== JOB ==
Only the lines from the start of the entries through the line with "R = math.radians" are wanted; please output them exactly.

== INPUT ==
* start *

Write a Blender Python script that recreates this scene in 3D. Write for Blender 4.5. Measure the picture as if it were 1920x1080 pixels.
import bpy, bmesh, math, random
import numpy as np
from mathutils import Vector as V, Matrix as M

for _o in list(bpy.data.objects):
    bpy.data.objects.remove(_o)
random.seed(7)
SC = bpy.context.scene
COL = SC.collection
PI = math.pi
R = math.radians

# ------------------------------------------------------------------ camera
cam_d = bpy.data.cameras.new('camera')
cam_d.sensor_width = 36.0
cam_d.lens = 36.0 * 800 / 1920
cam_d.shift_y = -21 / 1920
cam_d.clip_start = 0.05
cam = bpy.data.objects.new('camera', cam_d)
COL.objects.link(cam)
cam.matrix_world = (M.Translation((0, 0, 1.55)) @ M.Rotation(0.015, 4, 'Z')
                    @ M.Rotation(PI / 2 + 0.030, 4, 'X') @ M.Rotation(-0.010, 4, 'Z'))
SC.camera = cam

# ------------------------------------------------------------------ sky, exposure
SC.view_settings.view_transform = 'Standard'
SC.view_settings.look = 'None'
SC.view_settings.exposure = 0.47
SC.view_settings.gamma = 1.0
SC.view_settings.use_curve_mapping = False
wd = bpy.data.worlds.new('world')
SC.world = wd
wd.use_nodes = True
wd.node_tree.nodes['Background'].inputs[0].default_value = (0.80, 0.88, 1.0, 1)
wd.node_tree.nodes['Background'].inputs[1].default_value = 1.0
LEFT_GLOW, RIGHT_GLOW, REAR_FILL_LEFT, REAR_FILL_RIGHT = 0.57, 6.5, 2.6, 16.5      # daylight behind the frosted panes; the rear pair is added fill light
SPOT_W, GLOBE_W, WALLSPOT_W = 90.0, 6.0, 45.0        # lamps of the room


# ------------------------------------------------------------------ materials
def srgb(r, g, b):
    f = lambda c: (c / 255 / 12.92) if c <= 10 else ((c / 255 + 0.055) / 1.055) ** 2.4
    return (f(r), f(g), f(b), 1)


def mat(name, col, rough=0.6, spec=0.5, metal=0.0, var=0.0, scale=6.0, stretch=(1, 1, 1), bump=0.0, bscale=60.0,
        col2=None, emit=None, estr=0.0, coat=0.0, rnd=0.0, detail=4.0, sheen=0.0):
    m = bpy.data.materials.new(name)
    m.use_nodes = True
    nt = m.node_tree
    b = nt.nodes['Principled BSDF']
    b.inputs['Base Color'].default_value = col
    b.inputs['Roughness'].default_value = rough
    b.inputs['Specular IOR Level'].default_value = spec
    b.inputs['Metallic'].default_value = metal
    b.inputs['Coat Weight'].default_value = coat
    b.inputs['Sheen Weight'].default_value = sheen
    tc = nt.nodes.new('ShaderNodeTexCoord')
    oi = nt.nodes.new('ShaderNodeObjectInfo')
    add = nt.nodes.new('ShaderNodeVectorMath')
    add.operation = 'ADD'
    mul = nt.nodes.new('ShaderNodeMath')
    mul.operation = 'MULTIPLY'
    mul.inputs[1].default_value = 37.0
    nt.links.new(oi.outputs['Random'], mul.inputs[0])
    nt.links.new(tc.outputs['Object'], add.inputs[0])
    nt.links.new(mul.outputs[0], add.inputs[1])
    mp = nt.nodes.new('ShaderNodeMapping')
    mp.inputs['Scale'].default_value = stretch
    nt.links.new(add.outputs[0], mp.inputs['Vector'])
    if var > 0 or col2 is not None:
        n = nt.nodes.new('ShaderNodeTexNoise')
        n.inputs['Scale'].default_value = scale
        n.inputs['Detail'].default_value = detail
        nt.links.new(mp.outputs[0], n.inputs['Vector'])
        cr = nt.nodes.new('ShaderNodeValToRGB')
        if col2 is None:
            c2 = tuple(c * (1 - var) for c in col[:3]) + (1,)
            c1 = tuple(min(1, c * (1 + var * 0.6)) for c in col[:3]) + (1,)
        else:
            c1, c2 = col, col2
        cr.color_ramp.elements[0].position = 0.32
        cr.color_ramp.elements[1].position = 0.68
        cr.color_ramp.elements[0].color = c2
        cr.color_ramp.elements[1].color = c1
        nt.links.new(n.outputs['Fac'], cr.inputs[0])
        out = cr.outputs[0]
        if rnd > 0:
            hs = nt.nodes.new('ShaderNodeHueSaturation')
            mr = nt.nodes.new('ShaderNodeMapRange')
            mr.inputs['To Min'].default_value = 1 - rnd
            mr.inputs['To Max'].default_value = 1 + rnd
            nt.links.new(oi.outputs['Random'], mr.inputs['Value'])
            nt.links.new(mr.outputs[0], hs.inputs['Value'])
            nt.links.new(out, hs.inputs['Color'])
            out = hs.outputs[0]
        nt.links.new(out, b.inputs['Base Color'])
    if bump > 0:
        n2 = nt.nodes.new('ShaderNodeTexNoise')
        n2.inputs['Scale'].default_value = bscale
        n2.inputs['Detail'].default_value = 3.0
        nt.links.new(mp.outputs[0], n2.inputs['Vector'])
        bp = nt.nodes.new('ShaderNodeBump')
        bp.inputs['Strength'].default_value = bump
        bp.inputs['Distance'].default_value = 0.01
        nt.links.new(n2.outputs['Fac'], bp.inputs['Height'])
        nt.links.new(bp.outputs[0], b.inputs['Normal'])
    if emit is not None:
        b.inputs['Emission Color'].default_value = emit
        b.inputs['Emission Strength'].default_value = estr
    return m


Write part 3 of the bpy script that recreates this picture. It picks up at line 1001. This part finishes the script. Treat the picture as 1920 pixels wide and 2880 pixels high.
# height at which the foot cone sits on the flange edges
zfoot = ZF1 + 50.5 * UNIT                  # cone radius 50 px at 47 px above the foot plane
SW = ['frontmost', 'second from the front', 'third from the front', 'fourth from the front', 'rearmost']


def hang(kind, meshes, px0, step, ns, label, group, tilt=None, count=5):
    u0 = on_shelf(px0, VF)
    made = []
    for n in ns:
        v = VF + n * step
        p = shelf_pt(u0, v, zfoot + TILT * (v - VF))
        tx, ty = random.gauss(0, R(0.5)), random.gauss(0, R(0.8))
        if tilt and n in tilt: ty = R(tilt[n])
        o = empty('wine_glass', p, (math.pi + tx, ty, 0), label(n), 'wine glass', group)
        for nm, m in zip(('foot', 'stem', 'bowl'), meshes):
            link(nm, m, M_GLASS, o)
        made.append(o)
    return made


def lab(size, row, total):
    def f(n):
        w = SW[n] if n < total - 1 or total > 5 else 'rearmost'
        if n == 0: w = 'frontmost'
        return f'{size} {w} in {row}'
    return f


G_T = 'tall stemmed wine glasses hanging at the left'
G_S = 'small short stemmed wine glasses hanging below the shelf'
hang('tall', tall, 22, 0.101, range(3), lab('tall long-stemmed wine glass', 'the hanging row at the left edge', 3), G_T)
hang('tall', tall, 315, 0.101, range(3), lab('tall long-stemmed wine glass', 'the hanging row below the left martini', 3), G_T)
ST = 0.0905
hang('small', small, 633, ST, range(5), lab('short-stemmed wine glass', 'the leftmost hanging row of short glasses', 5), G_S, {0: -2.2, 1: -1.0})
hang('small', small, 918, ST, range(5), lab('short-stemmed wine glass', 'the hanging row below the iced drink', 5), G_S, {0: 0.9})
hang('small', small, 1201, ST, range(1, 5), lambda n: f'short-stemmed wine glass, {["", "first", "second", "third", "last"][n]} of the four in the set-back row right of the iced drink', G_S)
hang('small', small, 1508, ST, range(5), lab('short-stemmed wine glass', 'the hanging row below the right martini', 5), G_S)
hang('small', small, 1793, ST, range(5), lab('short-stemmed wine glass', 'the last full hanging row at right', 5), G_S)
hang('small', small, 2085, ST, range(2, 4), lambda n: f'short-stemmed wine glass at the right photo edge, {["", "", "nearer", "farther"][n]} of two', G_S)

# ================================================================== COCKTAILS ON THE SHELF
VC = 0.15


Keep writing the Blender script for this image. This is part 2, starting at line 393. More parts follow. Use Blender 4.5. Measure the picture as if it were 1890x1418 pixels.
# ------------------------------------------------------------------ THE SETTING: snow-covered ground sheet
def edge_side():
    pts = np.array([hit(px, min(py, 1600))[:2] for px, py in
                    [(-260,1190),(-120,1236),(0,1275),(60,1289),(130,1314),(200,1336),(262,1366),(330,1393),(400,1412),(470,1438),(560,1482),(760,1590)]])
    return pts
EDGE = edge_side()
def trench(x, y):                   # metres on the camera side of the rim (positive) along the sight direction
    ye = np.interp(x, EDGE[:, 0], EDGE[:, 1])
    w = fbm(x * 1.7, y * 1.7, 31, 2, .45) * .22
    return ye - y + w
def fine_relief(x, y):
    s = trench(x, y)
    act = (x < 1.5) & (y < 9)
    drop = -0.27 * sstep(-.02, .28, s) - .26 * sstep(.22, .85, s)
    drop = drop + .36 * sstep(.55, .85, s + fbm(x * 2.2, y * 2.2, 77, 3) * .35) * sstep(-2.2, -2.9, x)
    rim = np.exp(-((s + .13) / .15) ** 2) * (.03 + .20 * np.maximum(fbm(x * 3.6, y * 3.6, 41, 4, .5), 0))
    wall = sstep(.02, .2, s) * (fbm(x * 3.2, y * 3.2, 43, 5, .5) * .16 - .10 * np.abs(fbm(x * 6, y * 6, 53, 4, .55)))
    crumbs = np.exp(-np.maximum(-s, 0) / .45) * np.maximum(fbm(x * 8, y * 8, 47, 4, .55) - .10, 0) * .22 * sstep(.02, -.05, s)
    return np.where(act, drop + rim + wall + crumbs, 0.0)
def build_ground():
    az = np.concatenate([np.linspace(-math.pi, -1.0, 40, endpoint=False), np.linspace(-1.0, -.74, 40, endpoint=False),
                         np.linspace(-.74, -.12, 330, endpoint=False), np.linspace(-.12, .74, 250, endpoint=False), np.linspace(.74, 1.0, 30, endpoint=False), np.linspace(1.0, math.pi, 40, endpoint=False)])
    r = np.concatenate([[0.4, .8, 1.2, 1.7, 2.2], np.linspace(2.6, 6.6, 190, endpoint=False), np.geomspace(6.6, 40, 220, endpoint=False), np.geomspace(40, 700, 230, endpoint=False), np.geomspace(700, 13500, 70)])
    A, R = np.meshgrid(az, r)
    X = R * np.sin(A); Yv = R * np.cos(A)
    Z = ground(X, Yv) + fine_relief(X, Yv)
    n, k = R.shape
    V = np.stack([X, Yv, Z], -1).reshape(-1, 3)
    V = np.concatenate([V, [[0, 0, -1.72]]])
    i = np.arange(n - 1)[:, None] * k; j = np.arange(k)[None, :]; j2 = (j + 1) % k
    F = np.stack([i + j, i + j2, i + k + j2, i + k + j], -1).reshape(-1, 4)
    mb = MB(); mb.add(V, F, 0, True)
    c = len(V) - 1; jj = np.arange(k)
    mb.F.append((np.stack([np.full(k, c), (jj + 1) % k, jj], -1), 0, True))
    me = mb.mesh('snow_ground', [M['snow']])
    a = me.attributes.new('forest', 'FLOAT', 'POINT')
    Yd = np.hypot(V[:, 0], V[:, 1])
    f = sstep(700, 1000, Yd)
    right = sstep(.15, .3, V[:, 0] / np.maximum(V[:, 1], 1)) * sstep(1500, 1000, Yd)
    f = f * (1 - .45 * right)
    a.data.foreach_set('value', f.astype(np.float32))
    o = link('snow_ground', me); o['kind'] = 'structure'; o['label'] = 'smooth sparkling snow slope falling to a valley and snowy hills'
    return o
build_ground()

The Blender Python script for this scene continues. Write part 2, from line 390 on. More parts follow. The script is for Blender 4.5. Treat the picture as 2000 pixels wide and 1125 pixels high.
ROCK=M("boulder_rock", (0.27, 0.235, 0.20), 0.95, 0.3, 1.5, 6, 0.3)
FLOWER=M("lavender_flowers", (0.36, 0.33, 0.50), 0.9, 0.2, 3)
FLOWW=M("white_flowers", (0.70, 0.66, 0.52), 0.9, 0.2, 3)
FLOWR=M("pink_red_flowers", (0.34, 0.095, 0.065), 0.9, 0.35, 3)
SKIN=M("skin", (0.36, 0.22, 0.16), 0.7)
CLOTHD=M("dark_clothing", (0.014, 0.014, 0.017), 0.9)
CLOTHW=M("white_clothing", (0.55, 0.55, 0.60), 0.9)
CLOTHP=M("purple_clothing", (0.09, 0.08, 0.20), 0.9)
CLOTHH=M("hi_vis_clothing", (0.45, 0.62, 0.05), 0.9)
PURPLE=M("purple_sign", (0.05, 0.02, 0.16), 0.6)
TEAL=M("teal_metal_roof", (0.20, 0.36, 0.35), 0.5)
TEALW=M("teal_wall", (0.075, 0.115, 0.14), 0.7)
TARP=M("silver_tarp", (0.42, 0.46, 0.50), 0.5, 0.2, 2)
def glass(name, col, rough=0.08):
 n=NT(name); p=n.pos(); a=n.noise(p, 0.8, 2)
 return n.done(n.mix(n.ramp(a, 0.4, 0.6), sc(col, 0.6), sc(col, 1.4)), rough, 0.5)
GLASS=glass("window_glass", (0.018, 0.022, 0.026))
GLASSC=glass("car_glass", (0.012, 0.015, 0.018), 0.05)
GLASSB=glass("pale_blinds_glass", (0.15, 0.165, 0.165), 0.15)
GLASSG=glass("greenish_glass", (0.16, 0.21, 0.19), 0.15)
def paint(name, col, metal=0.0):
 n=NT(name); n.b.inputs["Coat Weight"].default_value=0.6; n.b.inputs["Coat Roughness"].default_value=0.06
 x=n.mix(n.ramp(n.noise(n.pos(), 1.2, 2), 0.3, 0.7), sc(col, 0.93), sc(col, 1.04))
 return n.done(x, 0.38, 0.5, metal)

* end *

== EXERCISE SOLUTION ==
Write a Blender Python script that recreates this scene in 3D. Write for Blender 4.5. Measure the picture as if it were 1920x1080 pixels.
import bpy, bmesh, math, random
import numpy as np
from mathutils import Vector as V, Matrix as M

for _o in list(bpy.data.objects):
    bpy.data.objects.remove(_o)
random.seed(7)
SC = bpy.context.scene
COL = SC.collection
PI = math.pi
R = math.radians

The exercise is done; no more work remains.